- SUPPLIED DATA -
+-------+
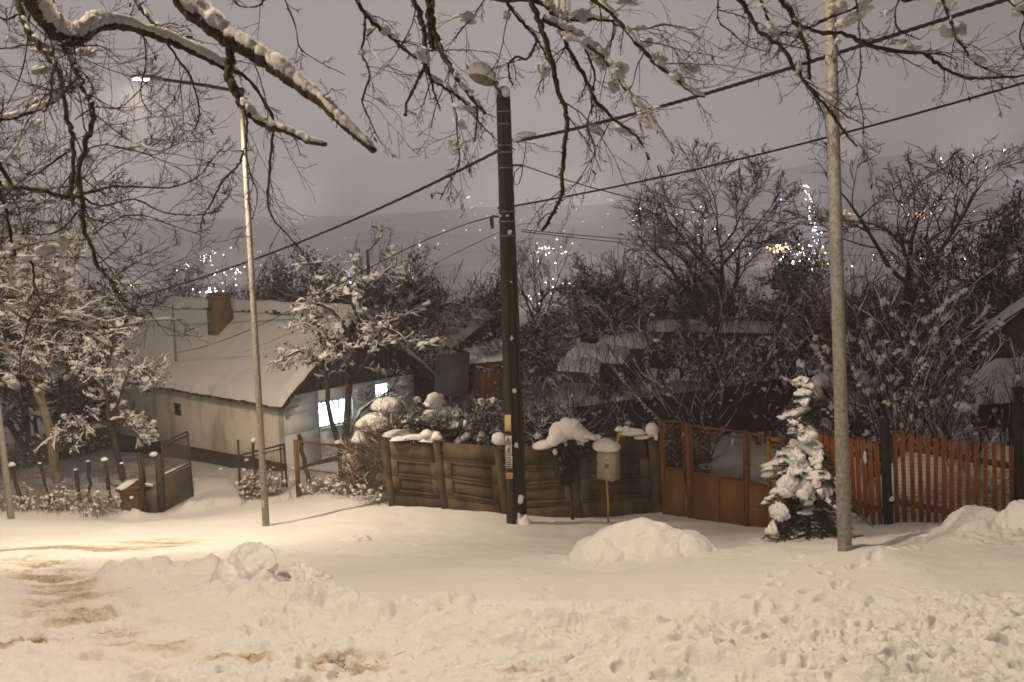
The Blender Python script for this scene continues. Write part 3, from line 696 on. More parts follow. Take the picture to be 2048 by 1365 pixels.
# chimney
cb = WP(442,660,Rf(0,0,.2),np.cross(U, Rf(0,1)-Rf(0,0)))
mb = MB(); w_ = .30
def ring4(c, w_, d_): return [c+U*w_*sx+V*d_*sy for sx, sy in ((-1,-1),(1,-1),(1,1),(-1,1))]
zt = W(442,585,cb[1])[2]; zb = cb[2]-.9; zm = cb[2]+(zt-cb[2])*.55
def frus(z0, w0, z1, w1):
    lo_ = ring4(np.array([cb[0],cb[1],z0]), w0, w0*1.05); hi_ = ring4(np.array([cb[0],cb[1],z1]), w1, w1*1.05); mb.box8(lo_[::-1]+hi_[::-1] if False else lo_+hi_)
frus(zb,.36,zm,.34); frus(zm,.31,zt-.25,.29); frus(zt-.25,.34,zt-.12,.34); frus(zt-.12,.28,zt,.27)
ch_ = mb.build('chimney', M['brick'], roof)
# service mast on the roof with its stay wire
mbm = WP(352,726,Rf(0,0,.2),np.cross(U, Rf(0,1)-Rf(0,0))); mt = W(345,610,mbm[1]-.2)
mb = MB(); mb.tube([mbm-(0,0,.4), mt], [.045,.035], 10)
mb.tube([mt+(mbm-mt)*.55, W(430,640,cb[1]-.3)], .015, 6)
mb.build('service_mast', M['galv'], roof, smooth=True)
mb = MB(); mb.beam(Hh(1.6,-.06,ZE-.16), Hh(2.2,-.16,ZE-.34), .03, .03); mb.build('bracket', M['roof_wood'], hs)

# ------------------------------------------------------------------ concrete panel fence
fence_base = W(1034,1045,21.3)
cf = empty('concrete_fence', fence_base, 'stained precast concrete panel fence with leaning posts behind the utility pole', 'fence')
posts = [((769,880),(786,1016),22.5,14),((873,884),(891,1024),22.0,14),((995,900),(1014,1045),21.3,15),((1141,880),(1160,1045),20.9,16),((1304,874),(1319,1026),20.9,30)]
for (tx,ty),(bx,by),Y,wpx in posts:
    mb = MB(); a = W(bx,by,Y); b_ = W(tx,ty,Y); w_ = wpx*Y/F
    mb.beam(a-(b_-a)*.25, b_, w_, .14, up=(0,1,0)); mb.beam(b_-(b_-a)*.01, b_+(0,0,.03), w_*.8, .11, up=(0,1,0)); mb.build('post', M['conc_post'], cf)
spans = [((779,884),(872,892),(792,1016),(884,1026),22.35,21.95),((884,885),(999,893),(897,1024),(1006,1046),21.85,21.2),((1008,896),(1140,884),(1024,1048),(1155,1044),21.2,20.8),((1156,868),(1296,883),(1166,1044),(1306,1026),20.75,20.75)]
for (tl,tr,bl,br,Ya,Yb) in spans:
    A = W(*bl,Ya+.08); B = W(*br,Yb+.08); Cc = W(*tr,Yb+.08); D = W(*tl,Ya+.08)
    A2 = D+(A-D)*1.0; B2 = Cc+(B-Cc)*1.0
    for k in range(5):
        f0, f1 = k/4, (k+1)/4; mb = MB()
        def Q(s, f): return (D+(A2-D)*f)*(1-s)+(Cc+(B2-Cc)*f)*s
        g0, g1 = f0+.006, f1-.004
        mb.slab(Q(0,g1), Q(1,g1), Q(1,g0), Q(0,g0), -.045)
        n_ = np.cross(Q(1,g1)-Q(0,g1), Q(0,g0)-Q(0,g1)); n_ /= np.linalg.norm(n_)
        def strip(s0, s1, e0, e1, th=.03):
            P4 = [Q(s0,e1)+n_*.0015, Q(s1,e1)+n_*.0015, Q(s1,e0)+n_*.0015, Q(s0,e0)+n_*.0015]; mb.slab(*P4, th)
        if k in (1, 2):
            strip(.0,.14,g0,g1); strip(.86,1,g0,g1); strip(.1405,.8595,g0,g0+.035); strip(.1405,.8595,g1-.035,g1)
        elif k == 0: strip(0,1,g1-.02,g1,.015); 
        else: strip(0,1,g0,g0+.02,.02)
        mb.build('panel', M['conc'], cf)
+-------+
- EXERCISE -
Transcribe the preceding listing in its entirety and with exact wording, leaving out pictures.

- ANSWER TO THIS EXERCISE -
The Blender Python script for this scene continues. Write part 3, from line 696 on. More parts follow. Take the picture to be 2048 by 1365 pixels.
# chimney
cb = WP(442,660,Rf(0,0,.2),np.cross(U, Rf(0,1)-Rf(0,0)))
mb = MB(); w_ = .30
def ring4(c, w_, d_): return [c+U*w_*sx+V*d_*sy for sx, sy in ((-1,-1),(1,-1),(1,1),(-1,1))]
zt = W(442,585,cb[1])[2]; zb = cb[2]-.9; zm = cb[2]+(zt-cb[2])*.55
def frus(z0, w0, z1, w1):
    lo_ = ring4(np.array([cb[0],cb[1],z0]), w0, w0*1.05); hi_ = ring4(np.array([cb[0],cb[1],z1]), w1, w1*1.05); mb.box8(lo_[::-1]+hi_[::-1] if False else lo_+hi_)
frus(zb,.36,zm,.34); frus(zm,.31,zt-.25,.29); frus(zt-.25,.34,zt-.12,.34); frus(zt-.12,.28,zt,.27)
ch_ = mb.build('chimney', M['brick'], roof)
# service mast on the roof with its stay wire
mbm = WP(352,726,Rf(0,0,.2),np.cross(U, Rf(0,1)-Rf(0,0))); mt = W(345,610,mbm[1]-.2)
mb = MB(); mb.tube([mbm-(0,0,.4), mt], [.045,.035], 10)
mb.tube([mt+(mbm-mt)*.55, W(430,640,cb[1]-.3)], .015, 6)
mb.build('service_mast', M['galv'], roof, smooth=True)
mb = MB(); mb.beam(Hh(1.6,-.06,ZE-.16), Hh(2.2,-.16,ZE-.34), .03, .03); mb.build('bracket', M['roof_wood'], hs)

# ------------------------------------------------------------------ concrete panel fence
fence_base = W(1034,1045,21.3)
cf = empty('concrete_fence', fence_base, 'stained precast concrete panel fence with leaning posts behind the utility pole', 'fence')
posts = [((769,880),(786,1016),22.5,14),((873,884),(891,1024),22.0,14),((995,900),(1014,1045),21.3,15),((1141,880),(1160,1045),20.9,16),((1304,874),(1319,1026),20.9,30)]
for (tx,ty),(bx,by),Y,wpx in posts:
    mb = MB(); a = W(bx,by,Y); b_ = W(tx,ty,Y); w_ = wpx*Y/F
    mb.beam(a-(b_-a)*.25, b_, w_, .14, up=(0,1,0)); mb.beam(b_-(b_-a)*.01, b_+(0,0,.03), w_*.8, .11, up=(0,1,0)); mb.build('post', M['conc_post'], cf)
spans = [((779,884),(872,892),(792,1016),(884,1026),22.35,21.95),((884,885),(999,893),(897,1024),(1006,1046),21.85,21.2),((1008,896),(1140,884),(1024,1048),(1155,1044),21.2,20.8),((1156,868),(1296,883),(1166,1044),(1306,1026),20.75,20.75)]
for (tl,tr,bl,br,Ya,Yb) in spans:
    A = W(*bl,Ya+.08); B = W(*br,Yb+.08); Cc = W(*tr,Yb+.08); D = W(*tl,Ya+.08)
    A2 = D+(A-D)*1.0; B2 = Cc+(B-Cc)*1.0
    for k in range(5):
        f0, f1 = k/4, (k+1)/4; mb = MB()
        def Q(s, f): return (D+(A2-D)*f)*(1-s)+(Cc+(B2-Cc)*f)*s
        g0, g1 = f0+.006, f1-.004
        mb.slab(Q(0,g1), Q(1,g1), Q(1,g0), Q(0,g0), -.045)
        n_ = np.cross(Q(1,g1)-Q(0,g1), Q(0,g0)-Q(0,g1)); n_ /= np.linalg.norm(n_)
        def strip(s0, s1, e0, e1, th=.03):
            P4 = [Q(s0,e1)+n_*.0015, Q(s1,e1)+n_*.0015, Q(s1,e0)+n_*.0015, Q(s0,e0)+n_*.0015]; mb.slab(*P4, th)
        if k in (1, 2):
            strip(.0,.14,g0,g1); strip(.86,1,g0,g1); strip(.1405,.8595,g0,g0+.035); strip(.1405,.8595,g1-.035,g1)
        elif k == 0: strip(0,1,g1-.02,g1,.015); 
        else: strip(0,1,g0,g0+.02,.02)
        mb.build('panel', M['conc'], cf)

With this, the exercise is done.